Open your world atlas to the table of contents and locate a full topographical map of Asia. Political maps may not show rivers, so a geographic map of mountains, lakes, and other natural features is best, especially if it also shows national boundaries.
Locate Mongolia on the map of Asia. It is entirely landlocked, in between northwestern China and southern Russia. It shares no other borders.
Look at Ulaanbaatar, the capital of Mongolia. Notice the Selenga River, which runs directly south of the city. The Selenga, which according to the Concise Dictionary of World Place Names gives its name to a Mongolian province and city, has a more notable distinction: it is the southernmost tributary of the Yenisey system. (See References 2)

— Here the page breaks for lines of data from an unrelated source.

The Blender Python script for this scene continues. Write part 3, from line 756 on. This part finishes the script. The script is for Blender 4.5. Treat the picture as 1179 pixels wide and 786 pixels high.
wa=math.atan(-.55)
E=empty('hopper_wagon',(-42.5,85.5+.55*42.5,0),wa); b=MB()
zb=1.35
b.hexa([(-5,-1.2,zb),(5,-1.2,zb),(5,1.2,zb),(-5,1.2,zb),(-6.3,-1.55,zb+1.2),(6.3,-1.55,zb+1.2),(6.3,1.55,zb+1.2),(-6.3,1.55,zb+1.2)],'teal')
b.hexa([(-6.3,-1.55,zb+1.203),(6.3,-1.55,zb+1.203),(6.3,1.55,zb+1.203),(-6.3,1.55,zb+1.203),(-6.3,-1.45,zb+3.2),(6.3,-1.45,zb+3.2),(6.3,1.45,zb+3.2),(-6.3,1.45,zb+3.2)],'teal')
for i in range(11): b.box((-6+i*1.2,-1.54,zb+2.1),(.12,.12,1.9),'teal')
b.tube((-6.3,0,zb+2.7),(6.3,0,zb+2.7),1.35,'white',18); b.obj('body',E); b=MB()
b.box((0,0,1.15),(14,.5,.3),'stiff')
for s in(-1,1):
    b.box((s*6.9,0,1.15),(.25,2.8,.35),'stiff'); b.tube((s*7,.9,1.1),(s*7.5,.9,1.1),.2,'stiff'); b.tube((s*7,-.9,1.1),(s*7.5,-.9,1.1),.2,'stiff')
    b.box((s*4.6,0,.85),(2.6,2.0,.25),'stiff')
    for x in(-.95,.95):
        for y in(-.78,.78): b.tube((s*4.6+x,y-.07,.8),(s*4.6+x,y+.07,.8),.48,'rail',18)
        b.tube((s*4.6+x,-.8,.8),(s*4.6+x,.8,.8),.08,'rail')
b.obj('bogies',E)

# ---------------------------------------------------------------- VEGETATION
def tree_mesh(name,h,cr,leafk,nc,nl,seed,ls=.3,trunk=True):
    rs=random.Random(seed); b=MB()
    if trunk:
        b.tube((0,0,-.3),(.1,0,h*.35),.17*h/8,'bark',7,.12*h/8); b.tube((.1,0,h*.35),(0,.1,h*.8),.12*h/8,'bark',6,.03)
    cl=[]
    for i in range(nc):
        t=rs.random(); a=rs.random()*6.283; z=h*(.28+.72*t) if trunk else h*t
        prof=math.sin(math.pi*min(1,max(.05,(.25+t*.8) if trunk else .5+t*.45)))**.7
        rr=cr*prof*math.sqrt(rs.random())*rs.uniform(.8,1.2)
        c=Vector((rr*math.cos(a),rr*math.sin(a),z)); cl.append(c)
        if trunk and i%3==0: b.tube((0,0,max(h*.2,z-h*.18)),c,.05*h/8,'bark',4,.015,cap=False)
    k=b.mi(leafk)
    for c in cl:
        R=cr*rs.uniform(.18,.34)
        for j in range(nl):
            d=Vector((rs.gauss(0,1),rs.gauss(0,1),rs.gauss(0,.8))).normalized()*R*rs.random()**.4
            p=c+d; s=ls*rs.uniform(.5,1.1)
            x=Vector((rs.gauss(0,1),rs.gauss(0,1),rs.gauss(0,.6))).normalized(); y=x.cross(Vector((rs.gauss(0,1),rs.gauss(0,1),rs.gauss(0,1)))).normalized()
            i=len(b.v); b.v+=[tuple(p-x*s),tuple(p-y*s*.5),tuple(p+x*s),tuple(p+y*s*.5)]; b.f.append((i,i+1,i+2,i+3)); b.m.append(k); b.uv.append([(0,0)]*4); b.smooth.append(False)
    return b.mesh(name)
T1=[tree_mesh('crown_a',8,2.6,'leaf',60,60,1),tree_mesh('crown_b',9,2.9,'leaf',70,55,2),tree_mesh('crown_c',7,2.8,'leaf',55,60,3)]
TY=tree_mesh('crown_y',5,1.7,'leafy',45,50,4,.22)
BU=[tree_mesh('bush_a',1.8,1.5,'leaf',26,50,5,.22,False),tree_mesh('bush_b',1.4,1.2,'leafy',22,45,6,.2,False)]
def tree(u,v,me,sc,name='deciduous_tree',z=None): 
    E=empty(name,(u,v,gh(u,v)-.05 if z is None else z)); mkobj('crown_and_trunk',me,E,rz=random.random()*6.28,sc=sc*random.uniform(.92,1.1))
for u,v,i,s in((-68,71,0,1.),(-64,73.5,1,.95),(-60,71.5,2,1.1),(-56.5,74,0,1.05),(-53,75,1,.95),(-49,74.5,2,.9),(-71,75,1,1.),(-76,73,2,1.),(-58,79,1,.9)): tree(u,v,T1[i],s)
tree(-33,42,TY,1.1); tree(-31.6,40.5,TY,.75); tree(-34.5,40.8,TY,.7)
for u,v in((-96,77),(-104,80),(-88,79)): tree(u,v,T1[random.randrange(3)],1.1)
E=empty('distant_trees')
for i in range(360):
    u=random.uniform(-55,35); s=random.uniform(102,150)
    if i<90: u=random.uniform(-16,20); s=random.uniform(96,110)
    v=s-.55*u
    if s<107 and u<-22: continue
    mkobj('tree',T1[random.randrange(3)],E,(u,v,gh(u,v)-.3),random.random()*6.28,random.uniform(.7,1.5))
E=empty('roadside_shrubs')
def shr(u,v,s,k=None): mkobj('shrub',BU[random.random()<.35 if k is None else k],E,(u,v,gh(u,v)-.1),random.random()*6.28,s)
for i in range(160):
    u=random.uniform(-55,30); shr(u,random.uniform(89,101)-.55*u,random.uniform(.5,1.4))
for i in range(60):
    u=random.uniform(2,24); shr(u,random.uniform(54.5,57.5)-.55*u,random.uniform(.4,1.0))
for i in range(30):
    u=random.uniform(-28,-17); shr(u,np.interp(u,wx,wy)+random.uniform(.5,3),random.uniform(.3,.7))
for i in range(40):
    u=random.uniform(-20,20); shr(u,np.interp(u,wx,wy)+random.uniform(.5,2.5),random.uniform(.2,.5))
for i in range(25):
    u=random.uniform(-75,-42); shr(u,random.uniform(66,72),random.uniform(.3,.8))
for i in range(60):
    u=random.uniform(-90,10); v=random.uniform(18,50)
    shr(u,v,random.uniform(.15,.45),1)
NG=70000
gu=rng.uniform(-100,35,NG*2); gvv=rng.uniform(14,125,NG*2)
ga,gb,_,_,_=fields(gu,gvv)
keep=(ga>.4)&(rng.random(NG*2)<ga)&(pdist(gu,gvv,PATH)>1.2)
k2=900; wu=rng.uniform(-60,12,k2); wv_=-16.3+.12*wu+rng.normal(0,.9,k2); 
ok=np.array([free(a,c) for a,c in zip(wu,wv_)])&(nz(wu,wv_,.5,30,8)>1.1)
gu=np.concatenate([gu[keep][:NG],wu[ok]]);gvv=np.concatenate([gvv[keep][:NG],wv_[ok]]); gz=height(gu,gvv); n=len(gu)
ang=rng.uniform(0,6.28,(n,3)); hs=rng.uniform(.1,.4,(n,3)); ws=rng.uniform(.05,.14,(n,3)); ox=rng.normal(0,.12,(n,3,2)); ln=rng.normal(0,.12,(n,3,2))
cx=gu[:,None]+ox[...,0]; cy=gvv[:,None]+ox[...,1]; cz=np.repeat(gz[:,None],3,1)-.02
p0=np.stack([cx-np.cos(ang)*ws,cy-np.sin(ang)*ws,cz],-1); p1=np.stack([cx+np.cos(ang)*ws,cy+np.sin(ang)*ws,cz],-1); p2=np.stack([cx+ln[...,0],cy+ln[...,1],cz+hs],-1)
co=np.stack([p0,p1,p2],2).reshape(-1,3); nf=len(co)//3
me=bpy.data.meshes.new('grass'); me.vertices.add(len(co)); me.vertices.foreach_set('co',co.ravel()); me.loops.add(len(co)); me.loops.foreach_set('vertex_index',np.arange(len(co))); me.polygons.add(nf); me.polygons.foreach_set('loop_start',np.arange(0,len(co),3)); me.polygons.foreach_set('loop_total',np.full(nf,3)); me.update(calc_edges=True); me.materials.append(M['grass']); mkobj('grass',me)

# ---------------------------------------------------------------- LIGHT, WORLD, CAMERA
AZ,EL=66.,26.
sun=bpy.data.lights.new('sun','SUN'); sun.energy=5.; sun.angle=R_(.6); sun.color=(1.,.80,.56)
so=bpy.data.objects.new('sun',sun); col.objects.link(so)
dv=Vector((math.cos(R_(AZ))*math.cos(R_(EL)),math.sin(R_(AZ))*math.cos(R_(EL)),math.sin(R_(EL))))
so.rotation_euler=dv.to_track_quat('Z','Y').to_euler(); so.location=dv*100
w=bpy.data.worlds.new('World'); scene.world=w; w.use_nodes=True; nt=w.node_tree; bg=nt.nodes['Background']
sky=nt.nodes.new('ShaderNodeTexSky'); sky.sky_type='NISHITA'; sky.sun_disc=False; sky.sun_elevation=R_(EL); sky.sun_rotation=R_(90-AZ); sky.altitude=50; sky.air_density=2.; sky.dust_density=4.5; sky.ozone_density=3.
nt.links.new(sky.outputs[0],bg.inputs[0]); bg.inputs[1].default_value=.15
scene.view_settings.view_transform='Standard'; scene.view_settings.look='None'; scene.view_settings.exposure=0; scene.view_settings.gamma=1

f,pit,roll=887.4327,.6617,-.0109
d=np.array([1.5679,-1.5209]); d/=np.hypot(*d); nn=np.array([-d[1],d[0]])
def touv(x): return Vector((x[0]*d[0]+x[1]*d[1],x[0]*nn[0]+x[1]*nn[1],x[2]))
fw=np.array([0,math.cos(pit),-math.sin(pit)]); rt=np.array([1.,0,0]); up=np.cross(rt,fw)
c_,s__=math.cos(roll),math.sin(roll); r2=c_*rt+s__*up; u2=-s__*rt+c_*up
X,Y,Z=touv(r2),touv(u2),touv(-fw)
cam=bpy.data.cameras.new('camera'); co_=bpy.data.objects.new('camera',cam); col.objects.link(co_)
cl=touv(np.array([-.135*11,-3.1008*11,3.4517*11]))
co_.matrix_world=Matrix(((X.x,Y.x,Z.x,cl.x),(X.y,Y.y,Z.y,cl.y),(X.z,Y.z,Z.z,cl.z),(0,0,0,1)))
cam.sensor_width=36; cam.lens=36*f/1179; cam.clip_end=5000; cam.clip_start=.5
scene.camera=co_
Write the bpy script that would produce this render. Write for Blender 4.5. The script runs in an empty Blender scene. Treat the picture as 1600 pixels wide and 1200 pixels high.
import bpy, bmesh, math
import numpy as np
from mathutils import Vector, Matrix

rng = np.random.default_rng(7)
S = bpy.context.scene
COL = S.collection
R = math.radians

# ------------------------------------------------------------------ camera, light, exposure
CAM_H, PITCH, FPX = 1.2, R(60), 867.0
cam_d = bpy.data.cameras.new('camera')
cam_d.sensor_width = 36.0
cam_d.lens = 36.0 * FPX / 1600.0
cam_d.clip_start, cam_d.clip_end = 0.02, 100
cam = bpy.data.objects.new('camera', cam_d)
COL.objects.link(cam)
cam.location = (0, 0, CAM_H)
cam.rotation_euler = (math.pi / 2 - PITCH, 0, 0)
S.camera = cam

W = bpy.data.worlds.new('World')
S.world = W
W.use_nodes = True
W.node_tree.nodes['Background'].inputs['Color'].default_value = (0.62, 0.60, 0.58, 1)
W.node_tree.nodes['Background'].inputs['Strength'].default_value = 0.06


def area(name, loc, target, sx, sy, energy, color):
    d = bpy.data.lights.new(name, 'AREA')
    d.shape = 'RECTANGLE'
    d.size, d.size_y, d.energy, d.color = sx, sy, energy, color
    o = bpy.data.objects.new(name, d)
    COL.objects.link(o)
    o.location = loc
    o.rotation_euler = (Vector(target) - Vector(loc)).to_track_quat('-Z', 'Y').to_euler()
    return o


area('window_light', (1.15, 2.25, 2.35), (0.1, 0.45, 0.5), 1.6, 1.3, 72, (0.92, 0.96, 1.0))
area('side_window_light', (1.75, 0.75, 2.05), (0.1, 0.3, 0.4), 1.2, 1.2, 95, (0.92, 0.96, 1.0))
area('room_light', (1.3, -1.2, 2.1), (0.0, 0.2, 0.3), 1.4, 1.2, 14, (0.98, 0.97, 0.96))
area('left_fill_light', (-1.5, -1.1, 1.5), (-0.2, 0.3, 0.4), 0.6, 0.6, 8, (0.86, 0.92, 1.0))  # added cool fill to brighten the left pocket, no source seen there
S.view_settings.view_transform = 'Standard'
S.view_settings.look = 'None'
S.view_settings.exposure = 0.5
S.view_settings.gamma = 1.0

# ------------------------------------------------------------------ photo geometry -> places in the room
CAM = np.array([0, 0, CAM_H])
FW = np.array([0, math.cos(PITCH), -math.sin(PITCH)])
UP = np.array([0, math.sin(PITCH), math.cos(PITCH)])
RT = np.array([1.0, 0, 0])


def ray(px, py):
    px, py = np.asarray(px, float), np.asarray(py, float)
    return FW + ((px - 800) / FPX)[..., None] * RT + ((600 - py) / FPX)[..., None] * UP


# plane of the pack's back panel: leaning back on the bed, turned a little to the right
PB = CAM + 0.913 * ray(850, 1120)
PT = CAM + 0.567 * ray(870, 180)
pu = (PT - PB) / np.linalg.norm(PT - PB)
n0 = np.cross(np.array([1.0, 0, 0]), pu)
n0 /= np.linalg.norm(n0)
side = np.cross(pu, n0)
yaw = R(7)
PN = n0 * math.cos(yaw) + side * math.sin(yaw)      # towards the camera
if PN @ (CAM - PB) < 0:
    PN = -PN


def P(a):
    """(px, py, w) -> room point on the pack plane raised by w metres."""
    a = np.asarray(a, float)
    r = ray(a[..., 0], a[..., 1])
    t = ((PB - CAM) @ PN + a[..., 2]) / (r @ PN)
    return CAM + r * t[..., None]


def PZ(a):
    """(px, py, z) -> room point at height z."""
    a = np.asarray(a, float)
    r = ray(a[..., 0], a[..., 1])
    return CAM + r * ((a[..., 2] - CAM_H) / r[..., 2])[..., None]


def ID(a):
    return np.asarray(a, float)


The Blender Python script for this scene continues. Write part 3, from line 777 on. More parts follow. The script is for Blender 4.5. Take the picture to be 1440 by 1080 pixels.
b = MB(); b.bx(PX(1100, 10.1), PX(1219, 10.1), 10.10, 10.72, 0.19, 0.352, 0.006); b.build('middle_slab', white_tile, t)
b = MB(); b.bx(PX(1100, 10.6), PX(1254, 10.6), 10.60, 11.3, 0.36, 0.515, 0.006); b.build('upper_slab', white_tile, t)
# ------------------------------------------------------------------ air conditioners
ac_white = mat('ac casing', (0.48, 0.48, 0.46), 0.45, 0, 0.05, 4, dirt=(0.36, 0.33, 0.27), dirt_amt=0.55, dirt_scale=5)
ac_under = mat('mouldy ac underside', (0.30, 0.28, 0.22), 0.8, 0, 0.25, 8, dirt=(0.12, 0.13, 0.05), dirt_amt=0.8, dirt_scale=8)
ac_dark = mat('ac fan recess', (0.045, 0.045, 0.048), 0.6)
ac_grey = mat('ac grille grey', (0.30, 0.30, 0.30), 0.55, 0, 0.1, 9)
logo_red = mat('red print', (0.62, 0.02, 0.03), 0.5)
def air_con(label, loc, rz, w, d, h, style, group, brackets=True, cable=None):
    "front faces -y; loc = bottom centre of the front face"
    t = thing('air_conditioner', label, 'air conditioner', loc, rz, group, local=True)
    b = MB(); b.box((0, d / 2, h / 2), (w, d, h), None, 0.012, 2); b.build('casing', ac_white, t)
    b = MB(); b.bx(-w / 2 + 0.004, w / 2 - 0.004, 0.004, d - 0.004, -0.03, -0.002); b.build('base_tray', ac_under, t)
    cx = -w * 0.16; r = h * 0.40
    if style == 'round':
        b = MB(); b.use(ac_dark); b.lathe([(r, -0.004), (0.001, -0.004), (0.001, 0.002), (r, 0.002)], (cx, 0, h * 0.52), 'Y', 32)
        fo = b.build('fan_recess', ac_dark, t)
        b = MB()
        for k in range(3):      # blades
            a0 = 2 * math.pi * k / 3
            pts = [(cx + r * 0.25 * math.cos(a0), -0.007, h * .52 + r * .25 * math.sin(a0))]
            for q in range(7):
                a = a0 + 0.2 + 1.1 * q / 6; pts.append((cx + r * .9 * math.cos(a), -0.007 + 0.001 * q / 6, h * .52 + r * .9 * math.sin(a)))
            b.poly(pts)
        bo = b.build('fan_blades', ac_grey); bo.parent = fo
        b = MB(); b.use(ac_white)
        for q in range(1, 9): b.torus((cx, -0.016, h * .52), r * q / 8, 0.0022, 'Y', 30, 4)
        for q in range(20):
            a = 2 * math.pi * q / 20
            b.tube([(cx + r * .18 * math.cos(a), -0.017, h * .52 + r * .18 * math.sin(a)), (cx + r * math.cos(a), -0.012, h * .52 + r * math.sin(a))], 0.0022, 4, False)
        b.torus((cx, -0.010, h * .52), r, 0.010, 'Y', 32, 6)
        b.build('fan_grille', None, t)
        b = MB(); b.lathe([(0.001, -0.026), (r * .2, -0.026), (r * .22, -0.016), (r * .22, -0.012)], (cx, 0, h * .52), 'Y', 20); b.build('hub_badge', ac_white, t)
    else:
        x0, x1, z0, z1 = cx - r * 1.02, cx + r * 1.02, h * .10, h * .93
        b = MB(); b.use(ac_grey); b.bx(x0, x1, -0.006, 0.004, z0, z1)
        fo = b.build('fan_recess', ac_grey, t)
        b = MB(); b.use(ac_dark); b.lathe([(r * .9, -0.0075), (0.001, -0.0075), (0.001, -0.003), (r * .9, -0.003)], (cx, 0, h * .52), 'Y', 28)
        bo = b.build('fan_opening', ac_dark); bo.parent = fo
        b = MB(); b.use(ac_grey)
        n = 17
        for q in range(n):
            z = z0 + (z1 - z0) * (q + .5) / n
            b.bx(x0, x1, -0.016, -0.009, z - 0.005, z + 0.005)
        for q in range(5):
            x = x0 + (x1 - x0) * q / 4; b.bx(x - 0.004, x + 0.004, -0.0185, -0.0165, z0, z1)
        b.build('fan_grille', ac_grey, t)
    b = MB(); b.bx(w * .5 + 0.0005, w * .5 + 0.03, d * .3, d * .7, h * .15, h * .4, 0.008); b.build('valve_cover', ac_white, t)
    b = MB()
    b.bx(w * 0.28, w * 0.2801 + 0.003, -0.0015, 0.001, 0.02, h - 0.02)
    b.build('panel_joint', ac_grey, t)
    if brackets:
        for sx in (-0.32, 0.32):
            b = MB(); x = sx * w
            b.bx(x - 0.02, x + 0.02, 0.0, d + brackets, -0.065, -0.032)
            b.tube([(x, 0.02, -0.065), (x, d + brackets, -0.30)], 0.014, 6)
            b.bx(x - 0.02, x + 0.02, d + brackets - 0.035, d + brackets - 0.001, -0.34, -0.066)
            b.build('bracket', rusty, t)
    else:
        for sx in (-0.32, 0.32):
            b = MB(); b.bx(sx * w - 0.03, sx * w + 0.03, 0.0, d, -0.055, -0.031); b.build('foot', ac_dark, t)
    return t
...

Follow the course of the Selenga as it passes through Ulaanbaatar and north into Russia until it flows into Lake Baikal, the largest and deepest lake in the Old World.
Find the western shore of Lake Baikal, out of which the Angara River flows. Trace the Angara northwest as it passes through Irkutsk, the largest city of central Siberia, and north past Bratsk, a region which the Columbia Encyclopedia notes is one of the world's largest sources of hydroelectric power.
Trace the Angara River as it turns west, after which it joins the Yenisey itself. The two rivers form a massive rapids, which is rarely navigable north of their junction.
Notice that the main stream of the Yenisey starts several hundred miles south of the junction with the Angara and flows northward through Krasnoyarsk, another large industrial city of Siberia.
Follow the Yenisey north of the junction with the Angara, as the river heads into the most remote and unpopulated parts of Siberia. Notice the junctions with the Upper and Lower Tunguska rivers, which create an even larger channel for the river's final few hundred miles.
Trace the Yenisey's final reaches as it flows north through the Siberian tundra and the closed Russian city of Dudinka, until it finally drains into the Yenisey Gulf and into the Arctic Ocean.